ST. LEO – Seven Saint Leo University undergraduates enrolled in the Global Studies Program immersed themselves in Mideast issues over the past few months for serious role-playing assignments in the 2017 Florida Regional Model Arab League, held recently in Tampa.
The Model Arab League functions much like another well-known immersive academic program, the Model United Nations. The Model Arab League is a program of an educational nonprofit organization, the National Council on U.S.-Arab Relations, which works to foster more understanding of the Arab world among rising generations of policymakers and diplomats.
In this program, student teams from participating high schools, colleges, and universities are given the responsibility of representing a particular nation or coalition in an international forum. Individual members of school teams sit on specific councils, such as joint defense or economic affairs, where they represent the interests of their country.

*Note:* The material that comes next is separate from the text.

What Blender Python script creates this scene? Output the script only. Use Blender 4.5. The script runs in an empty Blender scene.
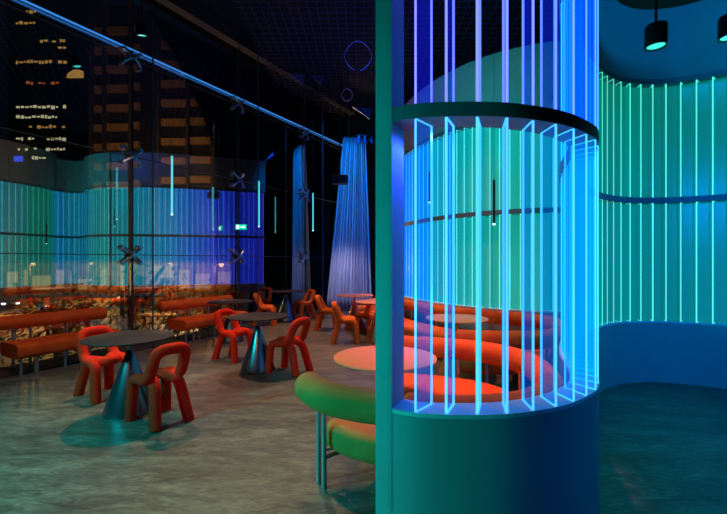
import bpy, bmesh, math, random
from mathutils import Vector, Matrix
random.seed(7)
C = bpy.context.scene.collection
sc = bpy.context.scene
V = Vector

# ------------------------------------------------------------------ materials
def mat(name, col=(.5,.5,.5), rough=.5, metal=0.0, emit=None, estr=0.0, sheen=0.0, coat=0.0, spec=None):
    m = bpy.data.materials.new(name); m.use_nodes = True
    b = m.node_tree.nodes['Principled BSDF']
    b.inputs['Base Color'].default_value = (*col, 1)
    b.inputs['Roughness'].default_value = rough
    b.inputs['Metallic'].default_value = metal
    if spec is not None: b.inputs['Specular IOR Level'].default_value = spec
    if coat: b.inputs['Coat Weight'].default_value = coat; b.inputs['Coat Roughness'].default_value = .12
    if sheen:
        b.inputs['Sheen Weight'].default_value = sheen
        b.inputs['Sheen Tint'].default_value = (*col, 1)
    if emit:
        b.inputs['Emission Color'].default_value = (*emit, 1)
        b.inputs['Emission Strength'].default_value = estr
    return m

def noise_mat(name, c1, c2, scale=5, detail=6, rough=.5, stretch=(1,1,1), bump=0.0, r2=None, contrast=(.35,.65), **k):
    m = mat(name, c1, rough, **k); nt = m.node_tree; N = nt.nodes; L = nt.links
    b = N['Principled BSDF']
    tc = N.new('ShaderNodeTexCoord'); mp = N.new('ShaderNodeMapping'); no = N.new('ShaderNodeTexNoise'); cr = N.new('ShaderNodeValToRGB')
    mp.inputs['Scale'].default_value = stretch
    no.inputs['Scale'].default_value = scale; no.inputs['Detail'].default_value = detail; no.inputs['Distortion'].default_value = .6
    cr.color_ramp.elements[0].position = contrast[0]; cr.color_ramp.elements[1].position = contrast[1]
    cr.color_ramp.elements[0].color = (*c1,1); cr.color_ramp.elements[1].color = (*c2,1)
    L.new(tc.outputs['Object'], mp.inputs[0]); L.new(mp.outputs[0], no.inputs['Vector'])
    L.new(no.outputs['Fac'], cr.inputs[0]); L.new(cr.outputs[0], b.inputs['Base Color'])
    if bump:
        bu = N.new('ShaderNodeBump'); bu.inputs['Strength'].default_value = bump; bu.inputs['Distance'].default_value = .02
        L.new(no.outputs['Fac'], bu.inputs['Height']); L.new(bu.outputs[0], b.inputs['Normal'])
    return m

def floor_mat():
    m = mat('stone_plank_floor', (.3,.25,.2), .38); nt = m.node_tree; N = nt.nodes; L = nt.links
    b = N['Principled BSDF']
    tc = N.new('ShaderNodeTexCoord'); mp = N.new('ShaderNodeMapping'); mp.inputs['Rotation'].default_value = (0,0,math.radians(12)); mp.inputs['Scale'].default_value = (1,3.2,1)
    n1 = N.new('ShaderNodeTexNoise'); n1.inputs['Scale'].default_value = 1.5; n1.inputs['Detail'].default_value = 9; n1.inputs['Roughness'].default_value = .68; n1.inputs['Distortion'].default_value = 1.2
    n2 = N.new('ShaderNodeTexNoise'); n2.inputs['Scale'].default_value = 7; n2.inputs['Detail'].default_value = 8; n2.inputs['Distortion'].default_value = 1.8
    br = N.new('ShaderNodeTexBrick'); br.inputs['Scale'].default_value = 1.0; br.inputs['Brick Width'].default_value = 1.3; br.inputs['Row Height'].default_value = .22
    br.inputs['Mortar Size'].default_value = .003; br.inputs['Color1'].default_value = (.8,.8,.8,1); br.inputs['Color2'].default_value = (1.1,1.1,1.1,1); br.inputs['Mortar'].default_value = (.6,.6,.6,1)
    mp2 = N.new('ShaderNodeMapping'); mp2.inputs['Rotation'].default_value = (0,0,math.radians(12))
    cr = N.new('ShaderNodeValToRGB'); e = cr.color_ramp.elements
    e[0].position = .36; e[0].color = (.045,.036,.03,1); e[1].position = .66; e[1].color = (.27,.205,.145,1)
    mid = cr.color_ramp.elements.new(.5); mid.color = (.125,.094,.07,1)
    mx = N.new('ShaderNodeMixRGB'); mx.blend_type = 'MULTIPLY'; mx.inputs[0].default_value = .8
    add = N.new('ShaderNodeMath'); add.operation = 'MULTIPLY_ADD'; add.inputs[1].default_value = .4
    sub = N.new('ShaderNodeMath'); sub.operation = 'MULTIPLY'; sub.inputs[1].default_value = .6
    L.new(tc.outputs['Object'], mp.inputs[0]); L.new(tc.outputs['Object'], mp2.inputs[0])
    L.new(mp.outputs[0], n1.inputs['Vector']); L.new(mp.outputs[0], n2.inputs['Vector']); L.new(mp2.outputs[0], br.inputs['Vector'])
    L.new(n1.outputs['Fac'], sub.inputs[0]); L.new(n2.outputs['Fac'], add.inputs[0]); L.new(sub.outputs[0], add.inputs[2])
    L.new(add.outputs[0], cr.inputs[0]); L.new(cr.outputs[0], mx.inputs[1]); L.new(br.outputs['Color'], mx.inputs[2])
    L.new(mx.outputs[0], b.inputs['Base Color'])
    bu = N.new('ShaderNodeBump'); bu.inputs['Strength'].default_value = .25; bu.inputs['Distance'].default_value = .01
    L.new(add.outputs[0], bu.inputs['Height']); L.new(bu.outputs[0], b.inputs['Normal'])
    return m

def glass_mat(name, tint, refl, rough=0.0):
    m = bpy.data.materials.new(name); m.use_nodes = True; nt = m.node_tree; N = nt.nodes; L = nt.links
    N.remove(N['Principled BSDF'])
    t = N.new('ShaderNodeBsdfTransparent'); t.inputs[0].default_value = (*tint,1)
    g = N.new('ShaderNodeBsdfGlossy'); g.inputs['Roughness'].default_value = rough; g.inputs[0].default_value = (.95,.97,1,1)
    mx = N.new('ShaderNodeMixShader')
    f = N.new('ShaderNodeFresnel'); f.inputs[0].default_value = 1.5
    ma = N.new('ShaderNodeMath'); ma.operation = 'ADD'; ma.use_clamp = True; ma.inputs[1].default_value = refl
    L.new(f.outputs[0], ma.inputs[0]); L.new(ma.outputs[0], mx.inputs[0])
    L.new(t.outputs[0], mx.inputs[1]); L.new(g.outputs[0], mx.inputs[2])
    L.new(mx.outputs[0], N['Material Output'].inputs[0])
    return m

def acrylic_face():
    # light-carrying acrylic: clear sheet with a faint glow of the colour it carries (object colour)
    m = bpy.data.materials.new('lit_acrylic_face'); m.use_nodes = True; nt = m.node_tree; N = nt.nodes; L = nt.links
    N.remove(N['Principled BSDF'])
    oi = N.new('ShaderNodeObjectInfo')
    t = N.new('ShaderNodeBsdfTransparent'); t.inputs[0].default_value = (.60,.82,.94,1)
    ga = N.new('ShaderNodeGamma'); ga.inputs[1].default_value = 2.2; L.new(oi.outputs['Color'], ga.inputs[0])
    e = N.new('ShaderNodeEmission'); e.inputs[1].default_value = FACE
    L.new(ga.outputs[0], e.inputs[0])
    g = N.new('ShaderNodeBsdfGlossy'); g.inputs['Roughness'].default_value = .03
    mx = N.new('ShaderNodeMixShader'); mx.inputs[0].default_value = 0; ad = N.new('ShaderNodeAddShader')
    L.new(t.outputs[0], mx.inputs[1]); L.new(g.outputs[0], mx.inputs[2])
    L.new(mx.outputs[0], ad.inputs[0]); L.new(e.outputs[0], ad.inputs[1])
    L.new(ad.outputs[0], N['Material Output'].inputs[0])
    m.cycles.emission_sampling = 'NONE'
    return m
def acrylic_edge():
    m = bpy.data.materials.new('lit_acrylic_edge'); m.use_nodes = True; nt = m.node_tree; N = nt.nodes; L = nt.links
    b = N['Principled BSDF']; oi = N.new('ShaderNodeObjectInfo')
    mxx = N.new('ShaderNodeMixRGB'); mxx.inputs[0].default_value = .06; mxx.inputs[2].default_value = (1,1,1,1)
    L.new(oi.outputs['Color'], mxx.inputs[1])
    L.new(mxx.outputs[0], b.inputs['Emission Color']); b.inputs['Emission Strength'].default_value = EDGE
    b.inputs['Base Color'].default_value = (.3,.3,.3,1); b.inputs['Roughness'].default_value = .2
    return m

def back_panel_mat():  # wall behind the fins; their light on it is added as its own glow
    m = bpy.data.materials.new('added_glow_panel'); m.use_nodes = True; nt = m.node_tree; b = nt.nodes['Principled BSDF']
    oi = nt.nodes.new('ShaderNodeObjectInfo'); nt.links.new(oi.outputs['Color'], b.inputs['Emission Color']); b.inputs['Emission Strength'].default_value = 1
    b.inputs['Base Color'].default_value = (.15,.2,.22,1); b.inputs['Roughness'].default_value = .3; return m
FACE = .17; EDGE = 1.6
M = {}
M['floor'] = floor_mat()
M['ceiling'] = mat('black_ceiling', (.008,.008,.014), .8)
M['paint'] = noise_mat('smooth_painted_wall', (.33,.33,.34), (.37,.37,.38), scale=2, rough=.6)
M['dark'] = mat('dark_paint', (.02,.02,.025), .7)
M['sill'] = noise_mat('white_sill', (.70,.68,.70), (.78,.76,.78), scale=14, rough=.4)
M['rail'] = mat('painted_rail', (.13,.17,.21), .5)
M['green_lit_velvet'] = noise_mat('green_lit_velvet', (.44,.165,.03), (.56,.215,.042), scale=5, detail=5, rough=.85, bump=.15, sheen=.2, contrast=(.3,.7))  # orange velvet with the green light on it partly put into the colour
M['orange_velvet'] = noise_mat('orange_velvet', (.68,.085,.014), (.84,.15,.024), scale=5, detail=5, rough=.85, bump=.15, spec=.2, sheen=.1, contrast=(.3,.7))
M['warm_lit_fabric'] = noise_mat('warm_lit_fabric', (.85,.13,.02), (.92,.17,.028), scale=60, rough=.9, bump=.1, spec=.15)  # same chair fabric, warm light on the far chairs put into the colour
M['red_fabric'] = noise_mat('red_fabric', (.74,.020,.006), (.82,.030,.008), scale=60, rough=.9, bump=.1, spec=.12)
M['steel'] = mat('painted_steel', (.35,.42,.45), .35, .7)
M['dark_top'] = noise_mat('dark_tabletop', (.024,.014,.016), (.034,.020,.022), scale=9, rough=.6, spec=.15)
M['orange_top'] = mat('orange_tabletop', (.95,.27,.075), .38)
M['orange_base'] = mat('orange_lacquer', (.85,.16,.05), .28, .25)
M['cone'] = mat('dark_polished_cone', (.13,.17,.20), .26, .9)
M['black'] = mat('black_metal', (.012,.012,.016), .4, .3)
M['seal'] = mat('dark_seal', (.03,.03,.05), .5)
M['chrome'] = mat('brushed_fitting', (.35,.42,.55), .3, 1)
M['glass'] = glass_mat('window_glass', (.82,.84,.84), .27)
M['fin_glass'] = glass_mat('fin_glass', (.90,.92,.93), .0)
for n_ in M['fin_glass'].node_tree.nodes:
    if n_.type == 'FRESNEL': n_.inputs[0].default_value = 1.04
M['face'] = acrylic_face(); M['panel'] = back_panel_mat(); M['edge'] = acrylic_edge()
M['strip'] = mat('blue_light_strip', (.1,.1,.1), .5, emit=(.04,.30,.95), estr=.75)
M['tube'] = mat('lit_tube', (.1,.1,.1), .5, emit=(.10,.72,.85), estr=1.0)
M['lens'] = mat('lamp_lens', (.1,.1,.1), .3, emit=(.05,.8,.65), estr=1.3)
M['tip'] = mat('lamp_tip', (.3,.3,.3), .3, emit=(.6,.9,.9), estr=2)
M['curtain'] = noise_mat('pale_curtain', (.60,.60,.66), (.72,.72,.78), scale=4, rough=.85, stretch=(1,1,.2), sheen=.3)
M['mesh'] = mat('ceiling_mesh', (.05,.05,.12), .5, .4)
M['bluepanel'] = mat('blue_reflector', (.12,.2,.6), .35, .6)

# ------------------------------------------------------------------ objects
def link(name, bm, m, parent=None, smooth=True, angle=.6):
    me = bpy.data.meshes.new(name)
    bmesh.ops.recalc_face_normals(bm, faces=bm.faces)
    bm.to_mesh(me); bm.free()
    ms = m if isinstance(m, (list, tuple)) else [m]
    for x in ms: me.materials.append(x)
    if smooth:
        for p in me.polygons: p.use_smooth = True
        me.set_sharp_from_angle(angle=angle)
    o = bpy.data.objects.new(name, me); C.objects.link(o)
    if parent: o.parent = parent
    return o
def tag(o, label=None, cat=None, group=None, kind=None):
    if label: o['label'] = label
    if cat: o['category'] = cat
    if group: o['group'] = group
    if kind: o['kind'] = kind
    return o
def empty(name, loc=(0,0,0), rz=0, **k):
    o = bpy.data.objects.new(name, None); C.objects.link(o); o.empty_display_size = .1
    o.location = loc; o.rotation_euler = (0,0,rz); tag(o, **k); return o
def copy_tree(o, loc=None, rz=None, **k):
    r = o.copy(); C.objects.link(r)
    for ch in list(o.children):
        c = ch.copy(); C.objects.link(c); c.parent = r
        for g in ch.children:
            d = g.copy(); C.objects.link(d); d.parent = c
    if loc is not None: r.location = loc
    if rz is not None: r.rotation_euler = (0,0,rz)
    tag(r, **k); return r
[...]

“The Model Arab League is a great opportunity for our global studies majors to gain some familiarity with international affairs, focusing on a region that is crucial to so many aspects of world issues: energy, terrorism, migration, human rights, climate change, and more,” said the team’s advisor, Dr. Patricia Campion, associate professor of global studies and sociology.
And the Saint Leo teams have drawn high-profile country assignments the last two years, Dr. Campion added.
“Our team represented the Syrian National Coalition last year, and Iraq this year. We have discussed the conflicts in Iraq and Syria and the rise of ISIS in some of the global studies classes, and several students are very interested in these conflicts. They met regularly last semester and up to the competition to prepare, researching their country and becoming proficient with meeting procedures. Both years, the students were energized by their experience. They loved interacting with students from other schools and participating in the debates. They feel very passionately about defending their country’s position and strive to stay in character throughout the procedures. The meeting this year was barely over and they were already planning for next year.”
One of the students who participated in both 2016 and 2017, senior Shelby Grosvenor (pictured), won an award for her representation of Iraq on the league’s Council on Environmental Affairs. The council was a new addition to the format this year.
Another Saint Leo senior who took on many responsibilities for the 2017 Model Arab League, Estefania Quintero, so impressed the team from the University of South Florida that she received an invitation from the USF team to work with them on an upcoming event. She accepted and, pending funding, will travel with the group to New York in April for a National Model United Nations conference.
Dr. Campion also noted that Saint Leo student team members benefit from getting to know one another and learning about one another’s career interests and personal travels, as global studies is such a versatile major. Estefania Quintero is from Venezuela, for instance, and at Saint Leo has combined a marketing minor with her global studies major. Shelby Grosvenor is from Florida, and while at Saint Leo has studied abroad in Barcelona, Spain, where she completed her internship with a local startup offering financial services. Her economics minor, combined with her major, helped her understand the issues she represented at the Model Arab League. Last year, she was recognized for her representation on the Economic Affairs Council.
Jeffery Sable Wilson is in the Florida Army National Guard and completed a summer internship in France last year. He is preparing to spend a semester in Morocco, to pursue a growing interest in refugees and migration from North Africa and the Middle East. Another returning student on the team, and president of the Global Studies Club, Grace Lederer, is from New Jersey and completing a double major in economics. She interned in Costa Rica at an agricultural research center in 2015, after participating in a study trip on sustainability in 2014. Both Jeffery Wilson and Grace Lederer were recognized as Distinguished Delegates at last year’s MAL conference.
Rounding out the team were underclass majors LeAnn Winslow from Ohio, Mirna Candé from Haiti, and Natalia Garcia from Colombia. Dr. Campion said she hopes to have more students join these three on the team for 2018. “We are planning to recruit more broadly on University Campus next fall so that we can represent more than one country,” she said.
About Saint Leo University
Saint Leo University (www.saintleo.edu) is a modern Catholic teaching university that is firmly grounded in the liberal arts tradition and the timeless Benedictine wisdom that seeks balanced growth of mind, body, and spirit. The Saint Leo University of today is a private, nonprofit institution that creates hospitable learning communities wherever our students want to be or need to be, whether that is a campus classroom, a web-based environment, an employer’s worksite, a military base, or an office park. We welcome people of all faiths and of no religious affiliation, and encourage learners of all generations. We are committed to providing educational opportunities to our nation’s armed forces, our veterans, and their families. We are regionally accredited to award degrees ranging from the associate to the doctorate, and we guide all our students to develop their capacities for critical thinking, moral reflection, and lifelong learning and leadership.
We remain the faithful stewards of the beautiful lakeside University Campus in the Tampa Bay region of Florida, where our founding monks created the first Catholic college in the state in 1889. Serving nearly 15,000 students, we have expanded to downtown Tampa, to other sites in Florida and beyond, and maintain a physical presence in seven states. We provide highly respected online learning programs to students nationally and internationally. More than 82,000 alumni reside in all 50 states, in Washington, DC, in three U.S. territories, and in 76 countries.